The North Vietnamese and their Viet Cong allies in South Vietnam may have been communists, but they were also freedom fighters trying to rid their homeland of foreign invaders. I sympathized with them. I was glad when America lost, and something in me exulted even at the pathetic pictures of its panicky evacuation of Saigon. The weak had vanquished the strong, who had been taught a terrible and well-earned lesson in the abuse of power.
This is still the way many Americans think of the war in Vietnam. Would I be one of them had I not moved to Israel in 1970? A meaningless question, perhaps, like all such hypotheticals --- yet I would like to think that the answer is no.
I didn't have to move to Israel to outgrow my left-wing sympathies, nor to acknowledge the brutal nature of the North Vietnamese regime that took over South Vietnam, from which hundreds of thousands of "boat people" risked (and often lost) their lives fleeing; or the genocidal barbarism of its Khmer Rouge ally in Cambodia, which perpetrated an Asian Holocaust on its own people.

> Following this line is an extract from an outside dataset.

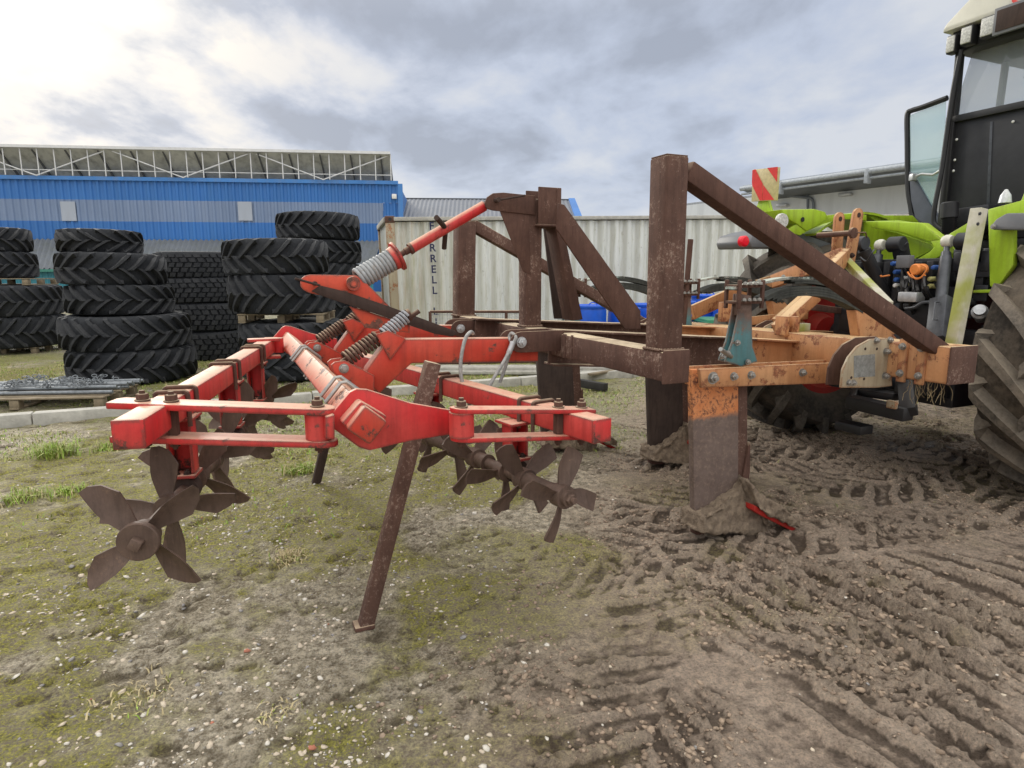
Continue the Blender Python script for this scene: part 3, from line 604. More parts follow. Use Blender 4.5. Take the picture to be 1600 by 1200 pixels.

And I could have remained in America and realized that wherever in the world democratic, pro-American countries were compared with totalitarian, anti-American ones - South and North Korea, for example - the comparison was between prosperity and freedom on the one hand, and poverty, degradation and fear on the other.
There was nothing intrinsically wrong about the American intervention in Vietnam. It was a terrible war and the American conduct of it was often reprehensible. And yet had America won, not only would the peoples of Indochina have been far better off, the world would have been a safer place.
It might have been a world, for example, in which the Soviets thought twice about invading Afghanistan a few years later, thus setting off a chain of events that ended with the Taliban in power.
The perspective of Israel is hardly necessary to grasp this, even if it does help one to imagine more clearly how many South Vietnamese must have felt toward America in the 1960s: grateful that it cared about them, insecure about its ultimate intentions, and fearful of being cruelly abandoned by it - as indeed they eventually were.
It was not fighting the war in Vietnam that was immoral. It was losing it. Or rather, it was immoral to fight it if there was reason to believe it could not be won.
Perhaps, given the situation in Vietnam in those years, in which a series of weak and corrupt governments in Saigon could not rally the support of their own people, this was indeed the case. But Americans like me who did not make the distinction between a war that deserved to be fought if it was winnable and a war that did not deserve to be fought at all helped, by their protests, to make it unwinnable.
Those who still do not make this distinction are now marching blindly against a war in Iraq.
If anyone has failed to learn the lesson of Vietnam, it is they. Nothing could be more justified than overthrowing the regime of Saddam Hussein, destroying all weapons of mass destruction in Iraq, and helping the Iraqi people lead a better life that might be a model for others in the Middle East. The only thing unjustified about an attack on Iraq would be its failure to meet these goals.
If there is reasonable room for doubt that America, for whatever reason, will be unable to stay the course, as it was unable to stay it in Vietnam, it would indeed be terribly wrong to begin it, for lives will have been lost for no good reason.
But America's ability to stay the course will be influenced by many things, among them support for staying it in both America and the world.
If the American public decides that its government is pursuing a wrong-headed and overly costly policy in which Europe refuses to join as a partner while sniping from the sidelines, the chances of this policy's success will be smaller, and those of America leaving before the job is done will be larger.
The result might then be an Iraq freed of Saddam, but still run by thuggish generals or Islamist extremists who would rearm at the first opportunity.
A war that ended this way would not have been a war worth fighting. It would indeed have been immoral --- and the immoralists would include, paradoxically, the very people who are now marching against it.